The thing is, there is no perfect way to track or control spending. The way people make spending decisions varies as much as the number of ways to order at Starbucks so as a financial coach, I’m always on the look-out for new ways to make it simple and painless. In other words, I’m in search of the My Fitness Pal for money.

However, I’m not so sure an app is what’s going to move the needle. In fact, using a screen to make financial decisions may actually promote bad behavior. How many times has a notification popped up that lead to you filling a digital cart? Here’s why I think we need to stop trying to find the perfect app and instead master the pen and paper or spreadsheet way of tracking money:

1. It’s too easy to ignore. If I had a dollar for every person that confessed that they tried Mint, but eventually the text alerts and notifications started driving them crazy, I could afford a personal chef. Yes, money apps can help you set alerts to notify you when you’re coming close to overspending, but they can easily get lost in the myriad of more fun notifications that already flood your screen. Just nagging isn’t enough to actually keep money in your account.

2. You still have to actually maintain it. No software is perfect. So even if you are able to effectively link your apps to all of your accounts for an accurate look at where you are, you still need to log in regularly to make sure it is categorizing correctly.

If you’re trying to track spending on dining out and booze, you have to go in and make sure it doesn’t think your liquor store is a grocery store (that happened), and what happens when you buy wine while grocery shopping or if your restaurant lunch is actually reimbursed by work? You have to manually fix that stuff, and if you don’t do it regularly, it will become too much. You might as well use that time maintaining a spreadsheet.
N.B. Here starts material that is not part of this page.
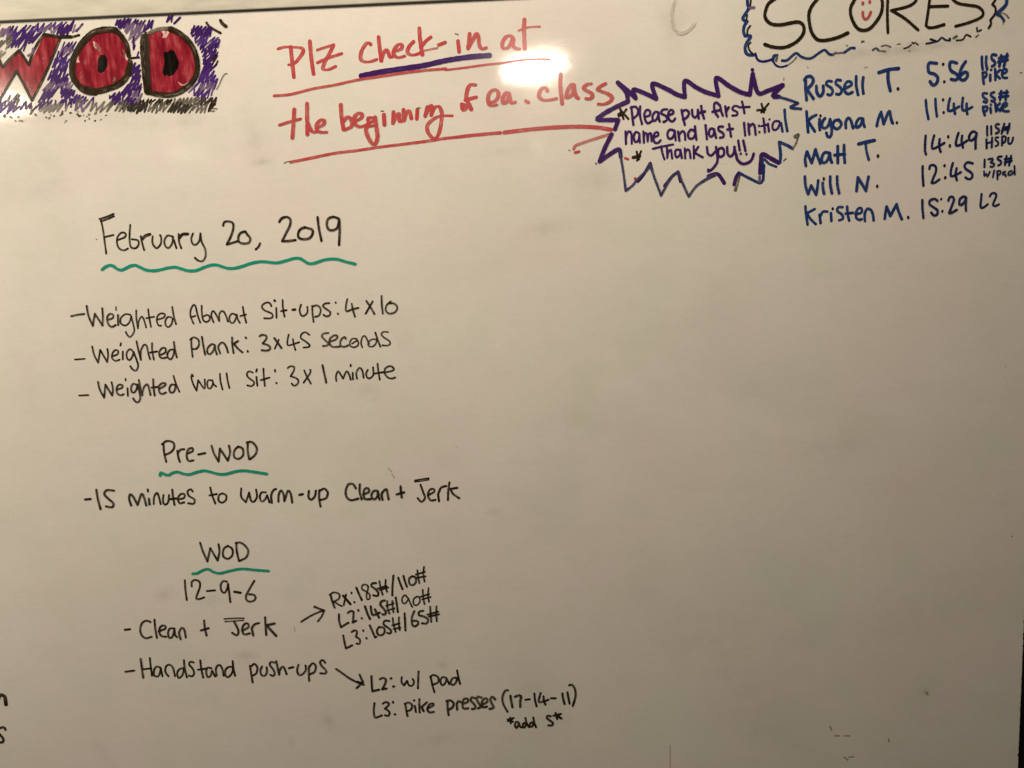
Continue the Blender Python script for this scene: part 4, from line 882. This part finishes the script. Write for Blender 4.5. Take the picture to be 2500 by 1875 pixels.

3. My Fitness Pal doesn’t actually stop the chips from going in my mouth. You can have your phone tell you six ways ‘til Sunday that you’ve blown your calorie allotment for the day before you even get to dinner, but unless I’m in the first four days or so of tracking, I’m probably still going to eat before I go to bed. Financial apps work the same way. They give you the data, but only you can take that next step of keeping the money in your account.

4. My brain is changing and I don’t like it. I do think I’m addicted to my iPhone. My compulsion to check email when I’m already feeling overwhelmed with tasks is constant, even when I don’t actually want to be working.
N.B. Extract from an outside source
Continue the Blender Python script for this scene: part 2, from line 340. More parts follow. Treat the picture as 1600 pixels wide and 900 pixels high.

I’ve also noticed that it’s become totally socially acceptable to be texting, Facebooking, Instagramming, Snapchatting, etc. while hanging out with friends. I hate that! Adding financial management to my phone just exacerbates the problem. So I’m putting the phone down and I think you should too.
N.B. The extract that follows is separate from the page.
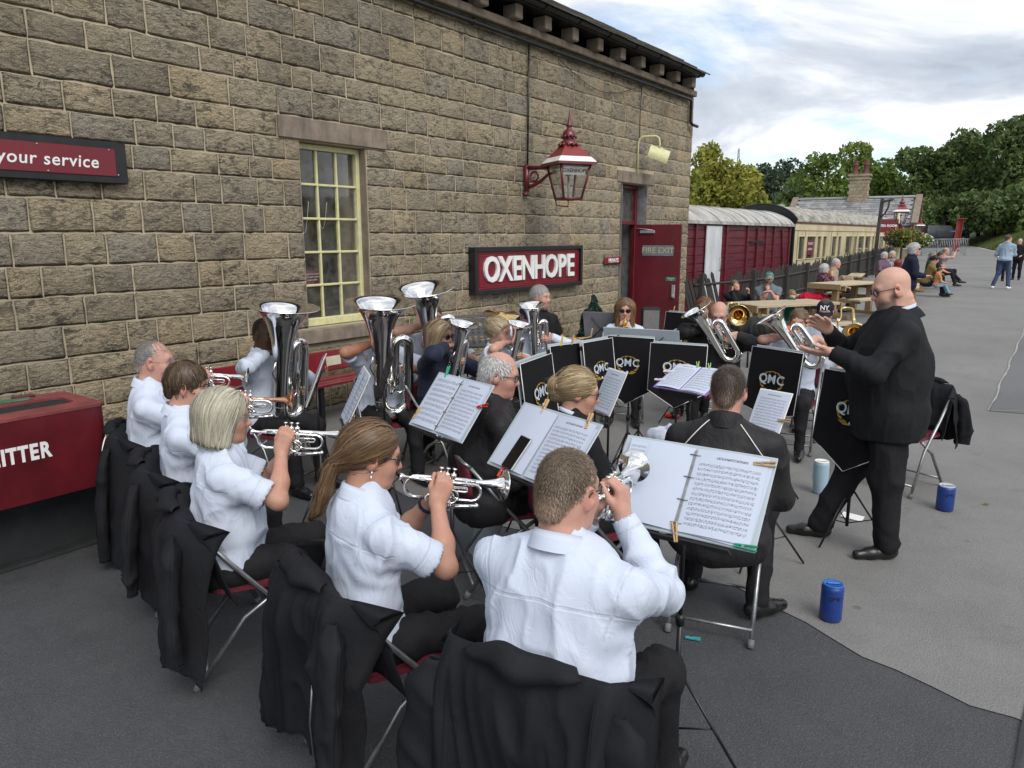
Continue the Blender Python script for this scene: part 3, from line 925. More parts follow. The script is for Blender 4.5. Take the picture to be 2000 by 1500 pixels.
DA = R(8)
dr = empty('fire_door', (-6.93, 13.40, 0.02), DA, 'open maroon fire door with grey sign and push handle', 'door')
q = MB(); q.box((.49, 0, 1.08), (.96, .045, 2.12), bevel=.004); q.build('door_leaf', M_MAROON_DOOR, dr)
q = MB(); q.box((.52, -.027, 1.64), (.62, .008, .20), bevel=.003); sg = q.build('exit_sign', simple('grey_green_sign', (.16, .20, .21), .55), dr)
lettering('FIRE EXIT', .155, .002, simple('worn_gold_lettering', (.42, .38, .27), .6), sg, (.52, -.033, 1.64), (R(90), 0, 0), bold=.003)
q = MB(); q.box((.30, -.04, 2.00), (.30, .04, .055), bevel=.006); q.build('door_closer', M_GALV, dr)
q = MB(); q.tube([(.42, -.05, 2.03), (.2, -.06, 2.06), (-.1, -.02, 2.08)], .008, 6); q.build('closer_arm', M_GALV, dr)
q = MB(); q.box((.86, -.04, .86), (.07, .035, .26), bevel=.01); q.box((.86, -.07, .78), (.05, .05, .07), bevel=.01); q.build('push_handle', M_GALV, dr)
q = MB(); q.box((.80, -.026, 1.10), (.20, .005, .075)); g_ = q.build('small_notice', simple('green_notice', (.01, .20, .14), .5), dr)
lettering('Please push', .03, .001, M_WHITE, g_, (.80, -.030, 1.118), (R(90), 0, 0)); lettering('to open', .03, .001, M_WHITE, g_, (.80, -.030, 1.085), (R(90), 0, 0))

# eaves: ledge, corbels, gutter, slates, pipes
q = MB(); q.box((WX + .02, (Y0 + Y1) / 2 - .05, 4.845), (.16, Y1 - Y0 - .02, .11), bevel=.012); bpart(q, 'stone_ledge', M_DRESSED)
yy = 14.97; k = 0
while yy > -1:
    q = MB(); q.box((WX + .11, yy + random.uniform(-.02, .02), 4.99), (.24, .17, .19), bevel=.014); bpart(q, 'corbel', M_DRESSED); yy -= .757
q = MB()
for (a, b) in ((Y0, 15.5),): q.box((WX - .02, (a + b) / 2, 5.0), (.04, b - a, .2))
bpart(q, 'frieze', M_STONE)
q = MB(); q.box((WX + .14, (Y0 + Y1) / 2 - .19, 5.115), (.30, Y1 - Y0 - .42, .05), bevel=.006); bpart(q, 'fascia_board', M_BLACK)
q = MB(); gx0 = WX + .33
prof = [(gx0 + .065 * math.cos(a), 5.16 + .065 * math.sin(a)) for a in np.linspace(math.pi, 2 * math.pi, 9)]
prof2 = [(gx0 + .058 * math.cos(a), 5.162 + .058 * math.sin(a)) for a in np.linspace(2 * math.pi, math.pi, 9)]
q.prism(prof + prof2, 1, Y0, Y1 - .38)
bpart(q, 'gutter', M_BLACK)
yy = 14.95
while yy > 0:
    q = MB(); q.tube([(gx0 + .07 * math.cos(a), yy, 5.16 + .07 * math.sin(a)) for a in np.linspace(math.pi, 2 * math.pi, 8)], .012, 6); q.box((gx0 - .1, yy, 5.175), (.16, .03, .012)); bpart(q, 'gutter_bracket', M_BLACK); yy -= .93
M_SLATE = simple('stone_roof_slate', (.12, .115, .10), .9, var=.3, scale=2.5, bump=.5, bscale=25)
for row in range(3):
    q = MB()
    y = Y0 + .1 * row
    while y < Y1 - .4:
        L = random.uniform(.3, .5); q.box((WX + .26 - row * .32, y + L / 2, 5.24 + row * .19 + random.uniform(-.006, .006)), (.46, min(L, Y1 - .33 - y) - .01, .024), Euler((0, R(26), 0))); y += L
    o = bpart(q, 'slate_course', M_SLATE)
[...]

5. We notice what we pay attention to. When I purchased my Mini Cooper, “Sheldon”, I was excited about the white racing stripes that I thought made him unique. Then I started to notice how many other electric blue Mini Coopers had white racing stripes.

Was there a sudden surge in the popularity of this style? No. I just started noticing it.

The same thing goes for your money. I started tracking my net worth on a monthly basis a couple of years ago. Nothing complicated – I just list all my accounts and about the same time each month, I add a new column with their current balances.

I love watching the amount grow in my 401(k) while seeing the value decrease on my car loan. And I LOVE putting a big fat zero down in the student loan line these days! This is a great way for me to make sure I’m checking in on my money at least monthly and it is fun to watch my net worth slowly but steadily increase. Try it and see if it doesn’t also get you starting to track other things like how much you spent the previous month on carry-out dinners.

There is one thing I think you can use your phone to help with and that’s checking your bank account daily. Every morning when you’re doing that first check to see what you missed on social media, add in a quick check of your bank account to see if anything funky posted overnight. This can save you from expensive overdrafts and help you catch fraud much sooner.